Concluimos este apartado de “los diez progresos más importantes de la humanidad”, tratando la escritura y la imprenta, fundamentales e imprescindibles para el desarrollo intelectual, tanto personal como colectivo de la humanidad.
Deseamos desde la encomienda de Barcelona, que este apartado haya sido de vuestro agrado.
De nuevo nos encontramos con que nuestra imaginación tiene unas alas demasiado débiles para elevarnos hasta alcanzar una perspectiva completa; no somos capaces de ver o de recordar las largas eras de ignorancia, importancia y miedo que precedieron a la llegada de las letras. A través de esos siglos de los que no se tiene noticia, los hombres podían transmitir el saber popular ganado duramente por medio de la palabra, de padres a hijos; si una generación se olvidaba de algo o lo comprendía mal, había que volver a subir nuevamente por la débil escalera del conocimiento. La escritura otorgó una permanencia nueva a los logros de la mente; preservó durante miles de años y a través de un milenio de pobreza y superstición, la sabiduría hallada por la filosofía y la belleza tallada en dramas y poesías. Unió a las generaciones con una herencia común; creó ese País de la Mente en el que, a causa de la escritura, los genios no han de morir.
Y ahora, cuando la escritura ha unido a las generaciones, la imprenta, a pesar de sus miles de prostituciones, puede unir a las civilizaciones. Ya no es necesario que la civilización desaparezca antes de que nuestro planeta fallezca. Cambiará su hábitat; no hay duda de que, al final, la tierra de cada nación se negará a dar su fruto ante la atención imprevisora y el inquilinato descuidado; será inevitable que nuevas religiones atraigan con suelo virgen a las cepas más hermosas de cada especie. Pero una civilización no es algo material, unido de manera inseparable, como un antiguo siervo a un punto determinado de la tierra; es una acumulación de conocimiento técnico y de creación cultural; si puede transmitirse a la nueva sede de poder económico, la civilización no muere sino que se hace el hogar en otro lado. Nada que no sea la belleza y la sabiduría se merece la inmortalidad. Para un filósofo no es indispensable que su ciudad natal dure para siempre; se contentará con que sus logros sean transmitidos para que pasen a formar parte de las posesiones de la humanidad.

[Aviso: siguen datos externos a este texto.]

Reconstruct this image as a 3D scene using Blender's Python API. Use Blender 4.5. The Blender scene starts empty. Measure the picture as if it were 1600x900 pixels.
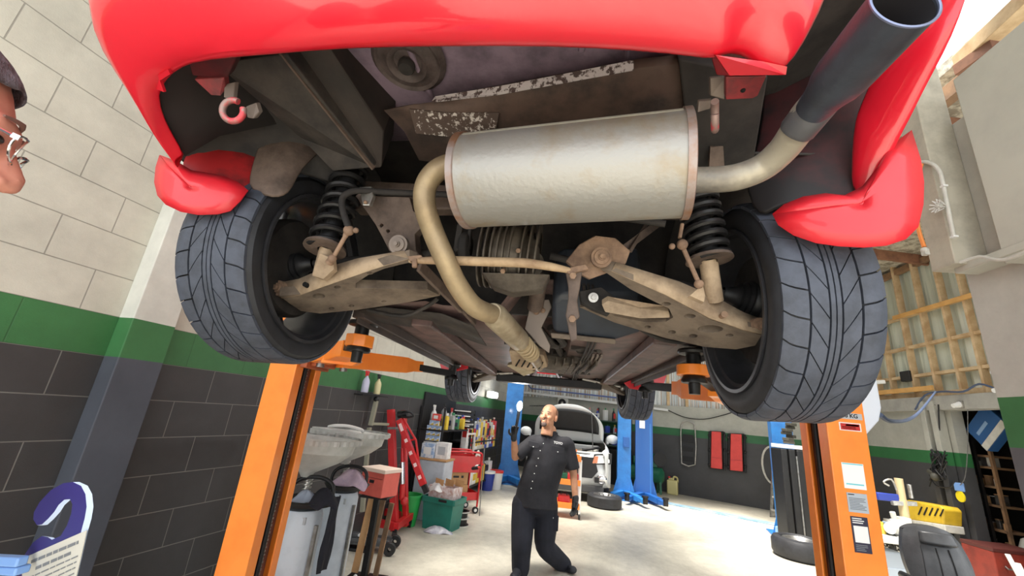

Así pues, no tenemos necesidad de inquietarnos por el futuro. Estamos cansados de demasiadas guerras y en nuestra fatiga de mente escuchamos de buena gana cómo Spengler anuncia la caída del mundo occidental. Pero este arreglo aprendido del nacimiento y la muerte de las civilizaciones en ciclos igualados, es quizá demasiado preciso; podemos estar seguros de que el futuro hará bromas salvajes con esta desesperada matemática. Ya ha habido guerras antes, y el hombre y la civilización han sobrevivido a ellas; al cabo de quince años de Waterloo, la Francia derrotada producía tantos genios que todos los áticos de París estaban ocupados. Nuestra herencia de civilización y cultura no ha estado nunca tan segura y nunca ha sido la mitad de rica. Podemos contribuir con nuestra pequeña parte a aumentarla y transmitirla, confiados en que el tiempo la limpiará de la escoria y que lo que es bello y valioso, al final será preservado para que ilumine a muchas generaciones.